Sydney, Australia | AFP | Friday 10/19/2018 - 10:32 UTC+5 | 427 words

by Andrew BEATTY

British royals Harry and Meghan kicked off their shoes and donned tropical garlands Friday as they hit Sydney’s famed Bondi beach for the latest stop on their Australian tour.

Expectant Meghan put on a summer dress and set aside her high heels, while Harry ditched his usual suit for chinos as the couple lapped up cheers from Australian fans and enjoyed Bondi’s surf.

Despite morning fog, the pair met local surfers enjoying winter swells and sat down on the sand for a long chat with leaders of the OneWave group, which focuses on helping people improve mental health by getting outdoors.

Signs screaming “G’day Harry and Meghan” greeted the royal couple, who have received a warm welcome from fans throughout the start of their 16-day pacific tour.

“You hear people that met the Queen when she came here (in 1954)” said 26-year-old fan Christopher Cundle, “and they are still talking about it now.

“I can easily see that that is one of the things I will be talking to my grandkids and future generations about. It was awesome.”

While half of Australians oppose having British monarchs as head of state, and the vast majority of citizens have carried on with business as usual during the visit, there has been sizable support for the celebrity couple at every stop.

News that the Duchess of Sussex is pregnant has only made the crowds swell.

She is the favourite royal of 11-year-old schoolgirl Mya.

“I actually think it is amazing that she actually got to meet Harry and fall in love with him.”

Amid a torrent of fawning press coverage declaring Meghan the “Queen of hugs” and the prince receiving “buckets of love,” the Australian Republican Movement is putting on a brave face.

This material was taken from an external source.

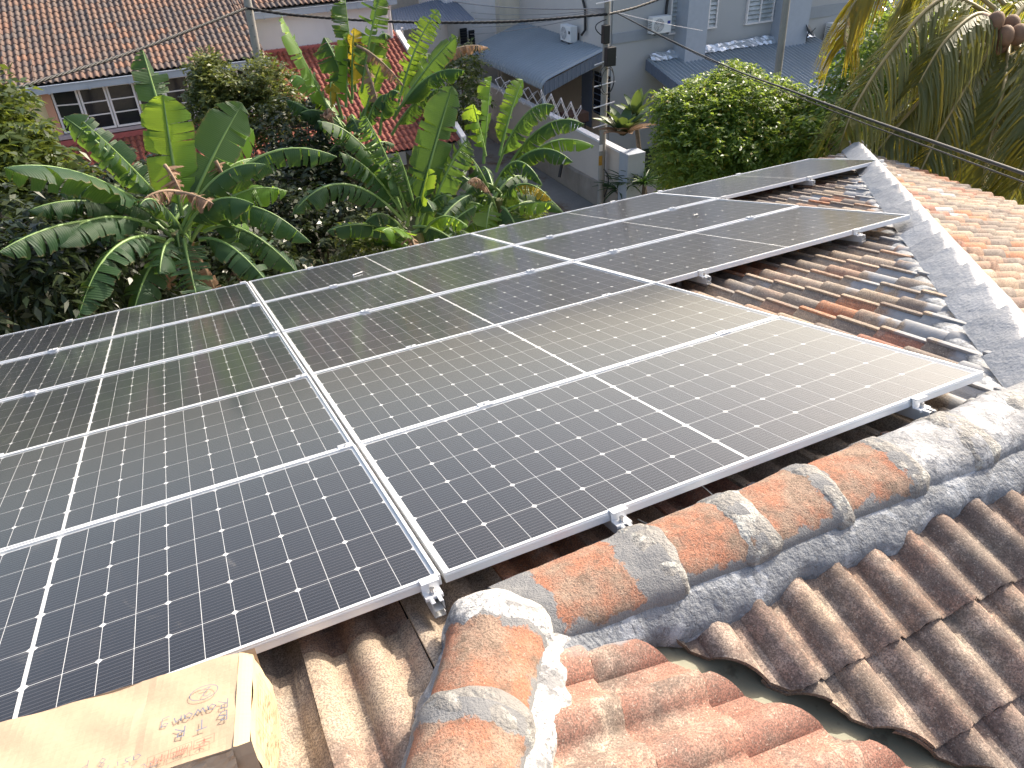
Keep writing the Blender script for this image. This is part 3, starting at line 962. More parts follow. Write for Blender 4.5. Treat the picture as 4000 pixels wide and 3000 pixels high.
BR, FRc, BL = S(-0.560, -0.140, 0.085), S(-0.605, -0.455, 0.085), S(-1.075, -0.075, 0.085)
ex = (BL - BR).normalized()                        # local x: along the box, towards the left
n_ = VN
ey = n_.cross(ex).normalized()
if ey.dot(FRc - BR) < 0: ey = -ey
bx = Matrix((ex, ey, n_)).transposed().to_4x4(); bx.translation = BR - n_ * 0.235
box = empty('cardboard_box', mat=bx)
tag(box, 'tan cardboard box with blue marker writing at the foot of the solar panels', 'box')
BLn, BD, BHt = 0.62, 0.325, 0.235
flip = ex.cross(ey).dot(n_) < 0
def card_sheet(fn, nu, nv, name, mat, th=0.0):
    mb = MB(); mb.sheet([[Vector(fn(i / nu, j / nv)) for i in range(nu + 1)] for j in range(nv + 1)], smooth=False)
    return mb.build(name, mat, box)
rb = random.Random(5)
def dent(a, b, s=0.004): return s * (math.sin(a * 9 + b * 4) * math.sin(b * 7 + 1) + 0.5 * math.sin(a * 23 + b * 11))
card_sheet(lambda a, b: (0.018 + (BLn - 0.018) * a, BD * b + dent(a, 3, 0.003) * (1 - b), BHt + dent(a, b) - 0.0012 * (abs(a - 0.36) < 0.02)), 34, 16, 'top_panel', M_CARD)
card_sheet(lambda a, b: (0.018 - 0.018 * a ** 0.8 - 0.012 * a, BD * b, BHt - 0.006 * a * a - 0.010 * a), 4, 12, 'corner_fold', M_CARD_Y)
card_sheet(lambda a, b: (-0.012 - 0.010 * math.sin(a * 3) - 0.015 * a + dent(a, b, 0.003), BD * b, BHt - 0.016 - (BHt - 0.016) * a), 12, 14, 'end_panel', M_CARD_Y)
card_sheet(lambda a, b: (-0.02 + (BLn + 0.02) * a, BD + dent(a, b, 0.003) - 0.006 * b, BHt * (1 - b)), 24, 8, 'front_panel', M_CARD)
card_sheet(lambda a, b: (-0.02 + (BLn + 0.02) * a, 0.0, BHt * (1 - b)), 8, 4, 'back_panel', M_CARD)
card_sheet(lambda a, b: (BLn, BD * b, BHt * (1 - a)), 4, 4, 'end_panel', M_CARD)
card_sheet(lambda a, b: (0.02 + 0.20 * a, BD + 0.003 + 0.012 * b + dent(a, b, 0.004), BHt - 0.004 - 0.055 * b - 0.01 * math.sin(a * 14) * b), 14, 5, 'torn_flap', M_CARD)
# handwriting: read from the far side, so it runs right to left and upside down for the camera
GL_ = {'2': [[(0, .8), (.3, 1), (.6, .8), (.5, .5), (0, 0), (.7, .05)]], 'R': [[(0, 0), (.1, 1), (.55, .9), (.5, .55), (.1, .5), (.7, 0)]],
       'a': [[(.6, .5), (.3, .6), (.05, .3), (.3, .0), (.55, .2), (.6, .5), (.65, 0)]], 'w': [[(0, .55), (.15, 0), (.35, .4), (.5, 0), (.75, .55)]],
       'n': [[(0, 0), (.05, .55), (.1, .3), (.4, .55), (.5, 0)]], 'g': [[(.55, .5), (.25, .55), (.1, .3), (.4, .2), (.6, .5), (.5, -.4), (0, -.45)]],
       'B': [[(0, 0), (.05, 1), (.5, .85), (.1, .5), (.6, .3), (.4, 0), (0, 0)]], 'T': [[(0, 1), (.7, 1)], [(.35, 1), (.3, 0)]],
       'p': [[(.05, -.4), (.1, .55), (.45, .5), (.45, .2), (.1, .15)]], 'c': [[(.5, .5), (.2, .55), (.05, .25), (.3, 0), (.5, .1)]],
       's': [[(.5, .55), (.15, .5), (.4, .25), (.4, .05), (0, .0)]], 'i': [[(.1, .5), (.15, 0)], [(.1, .75), (.11, .8)]], 'r': [[(0, 0), (.05, .5), (.1, .35), (.4, .55)]],
       '4': [[(.45, 0), (.5, 1), (0, .4), (.7, .4)]], '8': [[(.5, .8), (.2, 1), (.1, .7), (.5, .35), (.3, 0), (.05, .3), (.5, .8)]], '.': [[(.1, 0), (.15, .06)]],
       'D': [[(0, 0), (.05, 1), (.5, .8), (.55, .3), (0, 0)]], 'C': [[(.6, .85), (.3, 1), (.05, .5), (.3, 0), (.6, .15)]], 'u': [[(0, .55), (.1, .05), (.4, .1), (.45, .55), (.5, 0)]],
       't': [[(.25, .9), (.2, .05), (.4, 0)], [(0, .55), (.45, .6)]]}
def ribbon(mb, pts, w, z):
    pts = [Vector((a, b, 0)) for a, b in pts]
    for a, b in zip(pts[:-1], pts[1:]):
        d = (b - a)
        if d.length < 1e-6: continue
        q = Vector((-d.y, d.x, 0)).normalized() * w / 2; d = d.normalized() * w * 0.3
        mb.add([(a - q - d) + Vector((0, 0, z)), (b - q + d) + Vector((0, 0, z)), (b + q + d) + Vector((0, 0, z)), (a + q - d) + Vector((0, 0, z))], [(0, 1, 2, 3)])
def write(txt, x, y, size, slant, mat, name='handwriting', w=0.0024, gap=0.85):
    mb = MB(); ca, sa = math.cos(slant), math.sin(slant); cx = 0
    for ch in txt:
        if ch == ' ': cx += size * 0.5; continue
        for st in GL_[ch]:
            pts = []
            for px, py in st:
                lx, ly = cx + px * size, py * size
                pts.append((x + lx * ca - ly * sa, y + ly * ca + lx * sa))
            ribbon(mb, pts, 0.72 * w * (0.8 + 0.4 * rb.random()), BHt + 0.0078)
        cx += size * gap
    return mb.build(name, mat, box)
sl = 0.10
mb = MB(); ribbon(mb, [(0.092 + 0.032 * math.cos(t), 0.125 + 0.024 * math.sin(t)) for t in np.linspace(0, 6.5, 22)], 0.002, BHt + 0.0078); mb.build('handwriting', M_INK, box)
write('2', 0.078, 0.110, 0.030, sl, M_INK)
write('Rawang', 0.035, 0.172, 0.030, sl, M_INK, w=0.003)
write('BTR', 0.035, 0.212, 0.030, sl, M_INK, gap=1.5, w=0.0036)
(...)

“The Duke and Duchess of Sussex are very welcome visitors” the group said at the start of the trip, pointedly adding that “Australians of all ages know the difference between this wonderful event and the questions of our nation’s identity and future.”

In a 1999 referendum, 55 percent of Australians voted against replacing Queen Elizabeth II as head of state, although polls indicate support for republicanism has grown since then.

The opposition Labor party has promised a plebiscite on the issue if it wins a general election expected in 2019.

Later on Friday the prince strapped on a harness and scaled the Sydney Harbour Bridge to hoist a flag of the Invictus Games, a sports championship for wounded military personnel.

On Monday the pair will go to Queensland’s Fraser Island, the world’s largest sand island, before jetting off to Fiji, Tonga and New Zealand.